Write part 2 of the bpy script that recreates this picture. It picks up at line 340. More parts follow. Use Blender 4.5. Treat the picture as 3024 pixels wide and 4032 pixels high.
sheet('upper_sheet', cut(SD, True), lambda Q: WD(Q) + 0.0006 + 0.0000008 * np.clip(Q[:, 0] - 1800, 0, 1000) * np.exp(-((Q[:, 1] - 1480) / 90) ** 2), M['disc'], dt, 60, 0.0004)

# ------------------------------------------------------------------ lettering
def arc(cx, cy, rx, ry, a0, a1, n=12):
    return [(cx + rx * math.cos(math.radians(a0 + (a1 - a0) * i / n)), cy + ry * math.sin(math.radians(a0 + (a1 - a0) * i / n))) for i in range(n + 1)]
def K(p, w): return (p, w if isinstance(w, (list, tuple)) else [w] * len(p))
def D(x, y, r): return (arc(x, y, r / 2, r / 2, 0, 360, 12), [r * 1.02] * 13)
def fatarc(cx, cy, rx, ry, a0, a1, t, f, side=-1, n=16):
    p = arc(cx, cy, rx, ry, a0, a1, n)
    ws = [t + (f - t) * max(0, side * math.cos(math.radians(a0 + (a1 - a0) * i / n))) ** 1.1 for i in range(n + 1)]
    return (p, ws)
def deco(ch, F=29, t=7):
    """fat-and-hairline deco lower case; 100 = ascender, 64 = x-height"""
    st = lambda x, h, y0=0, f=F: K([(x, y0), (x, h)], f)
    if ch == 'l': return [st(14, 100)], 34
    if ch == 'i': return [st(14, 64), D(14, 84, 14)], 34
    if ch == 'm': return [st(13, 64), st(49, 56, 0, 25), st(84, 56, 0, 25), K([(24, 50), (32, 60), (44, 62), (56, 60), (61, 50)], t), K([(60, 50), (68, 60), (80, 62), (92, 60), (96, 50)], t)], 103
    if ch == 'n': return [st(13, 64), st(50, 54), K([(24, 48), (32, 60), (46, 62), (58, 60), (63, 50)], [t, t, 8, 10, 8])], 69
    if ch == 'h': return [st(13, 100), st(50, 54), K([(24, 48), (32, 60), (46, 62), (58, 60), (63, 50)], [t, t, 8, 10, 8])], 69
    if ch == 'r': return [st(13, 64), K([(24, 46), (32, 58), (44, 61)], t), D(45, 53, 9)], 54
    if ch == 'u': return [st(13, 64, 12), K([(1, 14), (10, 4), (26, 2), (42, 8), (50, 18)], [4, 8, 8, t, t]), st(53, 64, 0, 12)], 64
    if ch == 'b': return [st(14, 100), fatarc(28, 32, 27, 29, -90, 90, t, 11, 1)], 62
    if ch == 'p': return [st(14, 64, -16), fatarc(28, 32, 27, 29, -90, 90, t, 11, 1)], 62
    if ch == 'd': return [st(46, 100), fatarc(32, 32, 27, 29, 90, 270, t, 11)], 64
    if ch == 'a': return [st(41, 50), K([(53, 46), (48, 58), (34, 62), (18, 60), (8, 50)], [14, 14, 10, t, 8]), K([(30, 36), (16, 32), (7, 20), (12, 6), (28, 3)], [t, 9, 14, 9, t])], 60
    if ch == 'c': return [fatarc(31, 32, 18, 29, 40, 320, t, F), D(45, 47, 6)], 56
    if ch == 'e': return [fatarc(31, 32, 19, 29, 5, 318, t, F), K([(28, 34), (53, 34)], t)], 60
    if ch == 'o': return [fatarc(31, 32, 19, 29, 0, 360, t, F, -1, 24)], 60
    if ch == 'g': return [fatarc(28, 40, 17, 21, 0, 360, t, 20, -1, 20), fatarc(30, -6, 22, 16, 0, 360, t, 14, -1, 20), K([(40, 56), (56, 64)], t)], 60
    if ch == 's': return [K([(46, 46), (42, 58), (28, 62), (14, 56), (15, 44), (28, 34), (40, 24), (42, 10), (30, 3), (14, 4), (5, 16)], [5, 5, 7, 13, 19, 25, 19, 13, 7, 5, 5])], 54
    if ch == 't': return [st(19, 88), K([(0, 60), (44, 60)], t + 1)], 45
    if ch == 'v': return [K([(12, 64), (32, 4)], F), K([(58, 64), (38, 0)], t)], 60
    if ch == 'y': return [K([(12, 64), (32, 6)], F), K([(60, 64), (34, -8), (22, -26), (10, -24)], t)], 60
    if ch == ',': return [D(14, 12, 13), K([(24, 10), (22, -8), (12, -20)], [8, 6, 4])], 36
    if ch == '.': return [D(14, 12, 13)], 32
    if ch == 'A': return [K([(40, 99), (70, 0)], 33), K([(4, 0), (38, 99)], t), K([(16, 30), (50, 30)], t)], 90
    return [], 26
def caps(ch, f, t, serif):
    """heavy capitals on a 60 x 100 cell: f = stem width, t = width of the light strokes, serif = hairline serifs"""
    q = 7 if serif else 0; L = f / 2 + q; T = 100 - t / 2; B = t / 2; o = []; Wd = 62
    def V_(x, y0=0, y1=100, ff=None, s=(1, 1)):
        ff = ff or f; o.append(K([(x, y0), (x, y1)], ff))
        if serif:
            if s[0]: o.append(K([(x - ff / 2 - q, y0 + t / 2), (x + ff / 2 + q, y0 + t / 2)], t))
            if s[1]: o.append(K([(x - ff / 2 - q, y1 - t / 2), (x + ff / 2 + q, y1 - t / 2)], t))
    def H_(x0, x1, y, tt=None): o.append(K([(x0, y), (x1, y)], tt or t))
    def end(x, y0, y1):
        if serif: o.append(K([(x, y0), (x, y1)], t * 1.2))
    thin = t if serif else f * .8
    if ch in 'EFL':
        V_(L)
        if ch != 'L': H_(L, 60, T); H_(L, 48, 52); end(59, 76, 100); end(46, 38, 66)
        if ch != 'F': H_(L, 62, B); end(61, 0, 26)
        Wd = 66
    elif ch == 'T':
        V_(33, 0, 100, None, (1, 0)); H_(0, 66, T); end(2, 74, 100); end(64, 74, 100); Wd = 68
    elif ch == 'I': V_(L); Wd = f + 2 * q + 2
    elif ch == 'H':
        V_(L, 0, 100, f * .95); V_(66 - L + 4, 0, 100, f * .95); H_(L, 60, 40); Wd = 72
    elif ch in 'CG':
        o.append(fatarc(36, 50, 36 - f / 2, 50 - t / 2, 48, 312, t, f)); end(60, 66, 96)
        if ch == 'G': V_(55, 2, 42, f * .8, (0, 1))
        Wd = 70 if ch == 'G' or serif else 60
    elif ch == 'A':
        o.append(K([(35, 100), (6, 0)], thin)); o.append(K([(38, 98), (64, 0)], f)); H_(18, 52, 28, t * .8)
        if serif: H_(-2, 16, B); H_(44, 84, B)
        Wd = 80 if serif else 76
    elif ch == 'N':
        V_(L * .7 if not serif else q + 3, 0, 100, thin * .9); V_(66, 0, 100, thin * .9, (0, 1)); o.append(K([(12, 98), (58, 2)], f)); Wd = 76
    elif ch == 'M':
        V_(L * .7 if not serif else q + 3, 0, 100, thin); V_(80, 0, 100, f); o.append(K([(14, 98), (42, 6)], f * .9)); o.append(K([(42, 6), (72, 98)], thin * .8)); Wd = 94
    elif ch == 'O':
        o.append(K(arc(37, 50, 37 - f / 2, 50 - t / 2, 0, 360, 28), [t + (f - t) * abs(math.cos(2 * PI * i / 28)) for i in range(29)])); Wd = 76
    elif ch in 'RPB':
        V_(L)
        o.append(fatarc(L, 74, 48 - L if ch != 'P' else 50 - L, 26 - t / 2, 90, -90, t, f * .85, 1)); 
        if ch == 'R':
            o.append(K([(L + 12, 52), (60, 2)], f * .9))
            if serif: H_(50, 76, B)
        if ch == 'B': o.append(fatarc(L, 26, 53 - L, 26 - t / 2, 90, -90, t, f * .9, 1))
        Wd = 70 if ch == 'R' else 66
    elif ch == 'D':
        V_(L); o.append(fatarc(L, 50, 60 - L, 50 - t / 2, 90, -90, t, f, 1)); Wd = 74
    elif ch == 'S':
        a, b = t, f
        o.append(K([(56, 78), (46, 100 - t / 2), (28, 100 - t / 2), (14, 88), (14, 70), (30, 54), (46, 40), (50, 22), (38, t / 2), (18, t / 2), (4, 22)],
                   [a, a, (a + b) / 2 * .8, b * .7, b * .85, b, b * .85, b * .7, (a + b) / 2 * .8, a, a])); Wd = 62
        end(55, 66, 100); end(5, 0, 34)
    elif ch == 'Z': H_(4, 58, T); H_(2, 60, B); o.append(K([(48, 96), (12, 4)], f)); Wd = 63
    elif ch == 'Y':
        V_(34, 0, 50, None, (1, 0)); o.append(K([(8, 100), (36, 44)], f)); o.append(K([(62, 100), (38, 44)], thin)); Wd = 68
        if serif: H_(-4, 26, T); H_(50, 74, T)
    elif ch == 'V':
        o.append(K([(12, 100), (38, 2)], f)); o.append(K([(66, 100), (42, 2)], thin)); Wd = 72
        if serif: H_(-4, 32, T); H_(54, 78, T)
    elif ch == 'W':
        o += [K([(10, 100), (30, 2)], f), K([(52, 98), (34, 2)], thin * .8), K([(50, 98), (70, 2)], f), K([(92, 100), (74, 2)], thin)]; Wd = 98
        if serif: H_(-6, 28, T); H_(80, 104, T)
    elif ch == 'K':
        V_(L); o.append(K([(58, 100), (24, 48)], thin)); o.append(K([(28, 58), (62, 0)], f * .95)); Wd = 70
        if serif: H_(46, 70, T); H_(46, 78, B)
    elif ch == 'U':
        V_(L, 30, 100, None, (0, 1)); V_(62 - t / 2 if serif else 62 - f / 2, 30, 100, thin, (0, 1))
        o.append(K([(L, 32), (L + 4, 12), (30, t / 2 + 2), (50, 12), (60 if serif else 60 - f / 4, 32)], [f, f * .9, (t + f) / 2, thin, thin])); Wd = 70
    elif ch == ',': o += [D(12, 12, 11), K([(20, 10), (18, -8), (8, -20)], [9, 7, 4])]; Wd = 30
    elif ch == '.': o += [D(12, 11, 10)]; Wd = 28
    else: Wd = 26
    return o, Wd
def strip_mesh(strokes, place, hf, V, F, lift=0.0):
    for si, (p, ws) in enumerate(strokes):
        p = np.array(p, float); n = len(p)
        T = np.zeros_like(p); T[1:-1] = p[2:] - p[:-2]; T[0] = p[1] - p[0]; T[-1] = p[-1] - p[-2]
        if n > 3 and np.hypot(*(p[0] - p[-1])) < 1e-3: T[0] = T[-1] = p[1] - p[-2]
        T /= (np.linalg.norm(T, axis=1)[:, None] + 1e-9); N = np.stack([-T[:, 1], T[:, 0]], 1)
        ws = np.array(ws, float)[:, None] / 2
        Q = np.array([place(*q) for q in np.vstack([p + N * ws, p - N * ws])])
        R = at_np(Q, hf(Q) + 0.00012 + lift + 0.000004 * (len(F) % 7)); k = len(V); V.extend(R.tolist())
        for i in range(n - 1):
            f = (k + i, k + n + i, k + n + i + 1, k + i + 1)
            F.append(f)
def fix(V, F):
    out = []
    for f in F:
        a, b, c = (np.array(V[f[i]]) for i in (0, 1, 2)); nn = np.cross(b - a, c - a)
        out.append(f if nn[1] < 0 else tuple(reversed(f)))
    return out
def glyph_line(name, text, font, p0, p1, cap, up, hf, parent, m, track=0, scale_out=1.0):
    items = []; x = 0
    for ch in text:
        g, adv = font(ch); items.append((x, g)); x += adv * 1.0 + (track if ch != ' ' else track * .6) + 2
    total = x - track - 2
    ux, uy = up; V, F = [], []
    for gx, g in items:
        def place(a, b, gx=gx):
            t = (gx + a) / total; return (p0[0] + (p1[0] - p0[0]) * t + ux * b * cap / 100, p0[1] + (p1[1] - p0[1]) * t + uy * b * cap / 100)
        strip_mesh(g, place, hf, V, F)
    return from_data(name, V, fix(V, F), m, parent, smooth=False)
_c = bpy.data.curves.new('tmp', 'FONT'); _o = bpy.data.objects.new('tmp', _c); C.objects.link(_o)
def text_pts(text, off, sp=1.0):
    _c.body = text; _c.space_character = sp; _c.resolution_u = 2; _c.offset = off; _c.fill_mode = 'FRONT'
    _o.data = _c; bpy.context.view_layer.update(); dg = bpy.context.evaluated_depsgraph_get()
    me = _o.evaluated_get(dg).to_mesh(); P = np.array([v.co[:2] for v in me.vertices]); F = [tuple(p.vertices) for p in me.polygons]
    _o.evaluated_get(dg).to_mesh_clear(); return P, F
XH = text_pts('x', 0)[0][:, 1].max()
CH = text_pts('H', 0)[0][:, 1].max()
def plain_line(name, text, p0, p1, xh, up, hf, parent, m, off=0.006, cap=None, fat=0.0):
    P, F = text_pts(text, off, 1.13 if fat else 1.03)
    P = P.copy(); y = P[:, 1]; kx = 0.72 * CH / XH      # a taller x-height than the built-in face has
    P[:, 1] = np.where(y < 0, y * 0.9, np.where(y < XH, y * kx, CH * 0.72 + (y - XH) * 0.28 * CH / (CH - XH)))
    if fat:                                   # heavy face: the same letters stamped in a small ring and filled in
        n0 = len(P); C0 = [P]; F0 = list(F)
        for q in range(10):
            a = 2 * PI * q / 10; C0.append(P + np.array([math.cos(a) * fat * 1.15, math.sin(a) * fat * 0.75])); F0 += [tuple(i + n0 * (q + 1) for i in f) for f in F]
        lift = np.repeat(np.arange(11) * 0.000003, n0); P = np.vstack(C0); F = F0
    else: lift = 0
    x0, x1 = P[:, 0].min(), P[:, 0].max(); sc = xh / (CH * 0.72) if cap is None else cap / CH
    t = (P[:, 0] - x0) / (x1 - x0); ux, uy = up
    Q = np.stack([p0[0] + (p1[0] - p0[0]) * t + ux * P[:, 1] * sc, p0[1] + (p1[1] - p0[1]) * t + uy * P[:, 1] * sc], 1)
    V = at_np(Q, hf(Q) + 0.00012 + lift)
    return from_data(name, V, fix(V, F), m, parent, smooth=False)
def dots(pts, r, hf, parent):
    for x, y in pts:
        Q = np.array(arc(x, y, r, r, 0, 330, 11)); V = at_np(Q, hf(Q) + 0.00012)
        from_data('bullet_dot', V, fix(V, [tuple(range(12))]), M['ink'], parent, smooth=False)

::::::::

## [What this task involves]
Print, please, the lines from the first line of the material through the line that contains "sheet('upper_sheet', cut(SD, True), lambda", exactly as written and with nothing added.

## [Result of this task]
Write part 2 of the bpy script that recreates this picture. It picks up at line 340. More parts follow. Use Blender 4.5. Treat the picture as 3024 pixels wide and 4032 pixels high.
sheet('upper_sheet', cut(SD, True), lambda Q: WD(Q) + 0.0006 + 0.0000008 * np.clip(Q[:, 0] - 1800, 0, 1000) * np.exp(-((Q[:, 1] - 1480) / 90) ** 2), M['disc'], dt, 60, 0.0004)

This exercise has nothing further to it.